I 'd suggest that “middle America” started to take notice when “ THEIR” children started dying and that gayness could no longer be denied . It is one thing for males to turn their backs on a 'wayward' (gay) child but it's another thing entirely to expect mothers to not be grieved by their death particularly when so horribly. Even back in the 50's-60's prior to the “Civil rights” times it wasn't uncommon for moms to be secretly in contact with their disowned ('shamed' (sic)) gay sons.

A hard reality is that being gay was always harder and more aggressive when it involved males. Males simply aren't supposed to be like that! Even today rape of a women is more newsworthy than of a man why? . Ask yourself when was the last time you read a lead story about a male rape ( excluding paedophilia...children ) ?

It doesn't happen out side of jails? Nonsense! Male victims being forceably sodomised and with foreign objects is WAY more common than you think. And surprisingly the offenders aren't usually 'gay' either. Sexual equality ? Hmmmm.
Try being on the Grave yard shift on crisis intervention lines for a few months.
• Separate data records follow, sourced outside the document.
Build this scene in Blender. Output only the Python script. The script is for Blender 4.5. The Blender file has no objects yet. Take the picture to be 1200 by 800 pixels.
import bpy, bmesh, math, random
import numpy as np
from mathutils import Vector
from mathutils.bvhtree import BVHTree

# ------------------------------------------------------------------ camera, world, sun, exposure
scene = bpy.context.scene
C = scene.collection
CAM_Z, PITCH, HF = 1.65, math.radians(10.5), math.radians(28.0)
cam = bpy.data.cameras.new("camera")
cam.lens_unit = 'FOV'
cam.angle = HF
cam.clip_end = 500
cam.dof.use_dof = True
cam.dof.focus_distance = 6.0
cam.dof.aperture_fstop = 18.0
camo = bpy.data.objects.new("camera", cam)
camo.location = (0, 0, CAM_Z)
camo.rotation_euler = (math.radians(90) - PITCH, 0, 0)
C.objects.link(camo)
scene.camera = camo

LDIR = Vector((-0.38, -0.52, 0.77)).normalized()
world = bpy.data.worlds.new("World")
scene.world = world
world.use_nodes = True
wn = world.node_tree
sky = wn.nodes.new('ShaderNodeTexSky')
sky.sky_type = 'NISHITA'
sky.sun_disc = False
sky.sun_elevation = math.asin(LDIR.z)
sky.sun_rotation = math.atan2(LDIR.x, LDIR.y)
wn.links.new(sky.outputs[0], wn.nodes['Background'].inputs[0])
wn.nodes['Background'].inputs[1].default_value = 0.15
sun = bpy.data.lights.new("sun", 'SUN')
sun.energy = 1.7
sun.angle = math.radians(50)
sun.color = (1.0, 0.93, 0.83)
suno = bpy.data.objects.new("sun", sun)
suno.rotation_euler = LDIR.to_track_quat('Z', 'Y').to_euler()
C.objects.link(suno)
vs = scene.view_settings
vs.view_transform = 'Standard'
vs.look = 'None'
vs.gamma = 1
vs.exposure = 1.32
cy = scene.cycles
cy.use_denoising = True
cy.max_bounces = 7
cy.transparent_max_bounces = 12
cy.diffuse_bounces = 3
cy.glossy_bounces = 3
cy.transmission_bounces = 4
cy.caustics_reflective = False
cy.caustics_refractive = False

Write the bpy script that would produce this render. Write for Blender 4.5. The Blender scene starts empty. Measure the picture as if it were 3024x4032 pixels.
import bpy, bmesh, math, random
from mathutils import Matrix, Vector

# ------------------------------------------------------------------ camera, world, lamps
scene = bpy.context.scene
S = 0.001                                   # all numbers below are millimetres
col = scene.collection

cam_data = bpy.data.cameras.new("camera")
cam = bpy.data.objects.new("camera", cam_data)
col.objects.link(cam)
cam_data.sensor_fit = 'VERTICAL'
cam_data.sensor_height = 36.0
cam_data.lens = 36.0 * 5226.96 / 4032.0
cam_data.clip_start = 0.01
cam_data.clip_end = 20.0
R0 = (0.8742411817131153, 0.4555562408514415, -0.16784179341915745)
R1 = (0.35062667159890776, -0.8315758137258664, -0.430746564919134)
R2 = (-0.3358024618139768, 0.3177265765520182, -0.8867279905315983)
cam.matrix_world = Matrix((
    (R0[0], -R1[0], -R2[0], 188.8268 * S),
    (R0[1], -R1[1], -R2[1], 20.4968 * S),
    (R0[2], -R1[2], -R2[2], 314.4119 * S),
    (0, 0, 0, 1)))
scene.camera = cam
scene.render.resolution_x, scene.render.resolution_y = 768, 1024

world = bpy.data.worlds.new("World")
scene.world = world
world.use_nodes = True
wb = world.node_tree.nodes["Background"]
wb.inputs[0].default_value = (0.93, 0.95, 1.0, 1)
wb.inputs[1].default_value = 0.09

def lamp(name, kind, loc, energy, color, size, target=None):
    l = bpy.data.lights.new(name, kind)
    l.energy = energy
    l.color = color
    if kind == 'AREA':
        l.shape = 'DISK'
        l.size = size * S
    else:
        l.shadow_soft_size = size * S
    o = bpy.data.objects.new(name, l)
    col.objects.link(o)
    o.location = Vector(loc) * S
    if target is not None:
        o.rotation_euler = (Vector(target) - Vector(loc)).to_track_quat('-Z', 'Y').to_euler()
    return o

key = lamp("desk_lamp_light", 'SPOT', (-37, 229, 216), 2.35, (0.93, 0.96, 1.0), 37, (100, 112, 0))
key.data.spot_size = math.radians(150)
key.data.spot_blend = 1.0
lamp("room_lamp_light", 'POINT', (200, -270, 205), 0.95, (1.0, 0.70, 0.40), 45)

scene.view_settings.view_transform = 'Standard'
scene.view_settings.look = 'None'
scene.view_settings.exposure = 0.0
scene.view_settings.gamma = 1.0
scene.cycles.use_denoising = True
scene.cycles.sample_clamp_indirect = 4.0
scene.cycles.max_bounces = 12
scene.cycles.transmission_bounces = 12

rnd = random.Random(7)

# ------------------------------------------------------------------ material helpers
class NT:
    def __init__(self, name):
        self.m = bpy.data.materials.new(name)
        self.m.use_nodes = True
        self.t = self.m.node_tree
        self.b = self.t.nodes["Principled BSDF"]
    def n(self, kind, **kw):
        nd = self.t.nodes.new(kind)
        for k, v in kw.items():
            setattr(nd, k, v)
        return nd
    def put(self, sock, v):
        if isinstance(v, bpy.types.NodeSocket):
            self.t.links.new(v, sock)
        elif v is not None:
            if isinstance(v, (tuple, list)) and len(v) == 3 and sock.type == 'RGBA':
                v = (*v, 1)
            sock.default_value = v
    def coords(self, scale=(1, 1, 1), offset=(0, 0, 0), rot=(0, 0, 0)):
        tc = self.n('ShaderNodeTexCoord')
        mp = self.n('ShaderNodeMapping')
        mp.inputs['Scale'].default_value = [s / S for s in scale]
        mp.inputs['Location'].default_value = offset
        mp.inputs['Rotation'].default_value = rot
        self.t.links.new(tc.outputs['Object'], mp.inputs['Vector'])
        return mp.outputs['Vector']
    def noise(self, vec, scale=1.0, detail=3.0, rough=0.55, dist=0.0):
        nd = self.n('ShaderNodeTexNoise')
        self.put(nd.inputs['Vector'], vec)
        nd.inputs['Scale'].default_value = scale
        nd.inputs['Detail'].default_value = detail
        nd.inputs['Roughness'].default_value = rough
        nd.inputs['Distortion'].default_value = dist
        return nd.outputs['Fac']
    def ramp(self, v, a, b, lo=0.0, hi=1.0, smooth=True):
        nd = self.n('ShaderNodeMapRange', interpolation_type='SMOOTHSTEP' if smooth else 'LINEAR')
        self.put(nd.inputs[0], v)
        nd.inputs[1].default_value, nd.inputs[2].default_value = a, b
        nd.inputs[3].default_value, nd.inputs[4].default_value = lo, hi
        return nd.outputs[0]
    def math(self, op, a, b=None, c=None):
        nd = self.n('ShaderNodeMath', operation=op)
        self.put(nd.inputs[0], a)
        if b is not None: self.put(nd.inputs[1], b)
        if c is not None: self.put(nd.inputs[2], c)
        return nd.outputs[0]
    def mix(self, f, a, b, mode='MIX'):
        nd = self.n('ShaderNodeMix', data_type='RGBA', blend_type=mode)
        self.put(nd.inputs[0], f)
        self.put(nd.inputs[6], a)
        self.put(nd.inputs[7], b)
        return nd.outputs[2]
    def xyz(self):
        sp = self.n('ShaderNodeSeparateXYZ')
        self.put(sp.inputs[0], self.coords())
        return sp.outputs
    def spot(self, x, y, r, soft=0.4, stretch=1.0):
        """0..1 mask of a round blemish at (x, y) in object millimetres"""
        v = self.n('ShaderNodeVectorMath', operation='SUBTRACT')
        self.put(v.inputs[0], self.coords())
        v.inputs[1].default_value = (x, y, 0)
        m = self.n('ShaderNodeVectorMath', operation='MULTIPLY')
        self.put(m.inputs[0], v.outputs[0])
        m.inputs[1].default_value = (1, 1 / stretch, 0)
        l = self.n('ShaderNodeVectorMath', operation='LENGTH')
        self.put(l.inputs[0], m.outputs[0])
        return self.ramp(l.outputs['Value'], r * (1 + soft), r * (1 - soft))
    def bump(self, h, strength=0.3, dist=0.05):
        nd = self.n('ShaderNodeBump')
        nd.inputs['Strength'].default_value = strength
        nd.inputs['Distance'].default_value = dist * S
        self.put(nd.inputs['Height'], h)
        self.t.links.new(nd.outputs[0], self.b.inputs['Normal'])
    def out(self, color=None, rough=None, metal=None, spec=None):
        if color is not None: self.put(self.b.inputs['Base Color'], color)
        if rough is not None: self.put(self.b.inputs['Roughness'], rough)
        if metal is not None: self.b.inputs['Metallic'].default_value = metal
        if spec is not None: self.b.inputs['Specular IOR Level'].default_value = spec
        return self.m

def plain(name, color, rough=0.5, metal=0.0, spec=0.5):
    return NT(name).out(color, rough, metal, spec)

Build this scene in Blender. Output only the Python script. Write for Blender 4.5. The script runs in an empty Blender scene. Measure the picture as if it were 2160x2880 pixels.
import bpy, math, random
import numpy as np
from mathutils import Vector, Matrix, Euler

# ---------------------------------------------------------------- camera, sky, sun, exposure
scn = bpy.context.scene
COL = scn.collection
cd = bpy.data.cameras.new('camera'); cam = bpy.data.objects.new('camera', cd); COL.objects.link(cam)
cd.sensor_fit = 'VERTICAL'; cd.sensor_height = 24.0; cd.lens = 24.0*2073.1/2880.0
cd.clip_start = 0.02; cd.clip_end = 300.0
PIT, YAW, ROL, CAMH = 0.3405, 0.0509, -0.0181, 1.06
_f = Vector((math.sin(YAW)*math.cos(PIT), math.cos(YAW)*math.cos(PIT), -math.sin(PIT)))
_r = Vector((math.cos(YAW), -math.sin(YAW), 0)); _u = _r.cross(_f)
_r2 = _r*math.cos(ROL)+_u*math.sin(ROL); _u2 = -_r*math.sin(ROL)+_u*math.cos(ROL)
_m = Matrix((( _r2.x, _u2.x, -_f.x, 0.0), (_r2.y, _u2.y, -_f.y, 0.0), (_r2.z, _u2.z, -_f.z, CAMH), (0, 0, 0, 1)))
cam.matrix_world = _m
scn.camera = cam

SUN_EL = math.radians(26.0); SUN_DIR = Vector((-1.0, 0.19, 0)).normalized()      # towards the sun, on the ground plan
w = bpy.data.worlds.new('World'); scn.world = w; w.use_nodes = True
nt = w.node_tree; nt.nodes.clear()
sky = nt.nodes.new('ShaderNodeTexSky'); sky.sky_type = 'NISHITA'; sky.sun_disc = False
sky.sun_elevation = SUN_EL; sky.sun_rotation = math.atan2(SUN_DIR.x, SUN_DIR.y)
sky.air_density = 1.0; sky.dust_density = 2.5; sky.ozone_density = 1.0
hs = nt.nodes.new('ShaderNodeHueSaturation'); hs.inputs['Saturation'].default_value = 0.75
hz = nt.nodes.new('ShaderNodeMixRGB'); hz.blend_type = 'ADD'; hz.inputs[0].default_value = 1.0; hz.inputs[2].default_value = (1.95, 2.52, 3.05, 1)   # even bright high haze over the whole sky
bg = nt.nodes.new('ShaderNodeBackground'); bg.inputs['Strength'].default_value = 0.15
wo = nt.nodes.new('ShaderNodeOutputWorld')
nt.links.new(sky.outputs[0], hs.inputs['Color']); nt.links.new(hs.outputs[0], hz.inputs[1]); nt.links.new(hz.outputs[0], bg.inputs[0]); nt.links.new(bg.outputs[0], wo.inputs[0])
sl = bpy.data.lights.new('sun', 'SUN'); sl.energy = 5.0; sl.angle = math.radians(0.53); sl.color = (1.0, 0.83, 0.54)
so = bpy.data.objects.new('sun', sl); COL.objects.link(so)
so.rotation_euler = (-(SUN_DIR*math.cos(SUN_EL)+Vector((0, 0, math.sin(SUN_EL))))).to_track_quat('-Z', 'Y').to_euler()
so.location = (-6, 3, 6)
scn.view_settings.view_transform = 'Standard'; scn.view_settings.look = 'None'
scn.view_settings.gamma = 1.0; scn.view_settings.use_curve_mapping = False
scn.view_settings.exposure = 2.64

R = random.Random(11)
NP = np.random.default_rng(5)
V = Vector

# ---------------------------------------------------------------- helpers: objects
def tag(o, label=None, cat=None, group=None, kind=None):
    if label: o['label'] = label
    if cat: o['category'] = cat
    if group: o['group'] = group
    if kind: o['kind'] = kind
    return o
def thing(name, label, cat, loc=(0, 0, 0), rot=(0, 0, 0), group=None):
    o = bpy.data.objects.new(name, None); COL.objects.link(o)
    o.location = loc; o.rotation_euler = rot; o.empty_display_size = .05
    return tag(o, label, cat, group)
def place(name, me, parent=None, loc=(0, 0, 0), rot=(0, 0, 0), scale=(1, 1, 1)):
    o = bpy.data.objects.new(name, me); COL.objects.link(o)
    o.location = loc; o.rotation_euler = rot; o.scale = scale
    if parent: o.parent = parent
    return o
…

Steve's question is a good one and I'd suggest he's largely correct, gays are one of us, poor, uneducated inarticulate, under taxed, lazy etc are somebody else.
Sadly the West and particularly USA is imbued with the self deluding notion of superiority, morally, religiously, culturally, philosophically …... USA is the poster nation ( not the only one but definitely internecinely the most fragmented ) ….be that looking for someone domestically or internationally blame for things going wrong.
I've suggested this before and been abused but subsequent generations have failed to learn from history. Change comes from unity not a myriad of self interests . America for a short period was united in civil rights.
Civil rights is everyone … gay rights, Black rights, feminism opens up for fatigue, and more importantly Us V Them diversion and division by the terminally myopically self interested. Marketing/PR 101

Examinator said...

PS re the 60's was a time when the demographic bubble of the 'baby boomers' were in their teens. by the 70's nearly 40% of the population was under 35 years old i.e a time when people are their most radical.... a time when they voted and had no responsibilities ... not executives or deep in family based debt. Regrettably as they aged reality and their focus narrowed. where today many 'baby boomers' are the 'oldies' they protested against.
The effect of the time was one of math not necessarily a dramatic change in human nature per se. In short the demographics set the new norm.

aimai said...

They hate women who have sex more than they hate black gays. Simple. And they imagine the fetus as the pure, future Republican, they never, ever, imagine black , brown, and native american voters to be. Its displaced and misplaced romanticisism with a touch of the narcissism and denial of reality which enables male legislators (and the female ones who go with them) to imagine that they will either never need an abortion or that theirs will be forgiven while someone else is rightly punished for it.

I would like to point out that Texas's draconian cuts to health care and sex ed led to, what? 25 THOUSAND more unintended teen pregnancies than before and that if these trends continue Texas is going to be plunged into a massive teen pregnancy/teen single parent crisis as well as illegal self abortions in a few years time.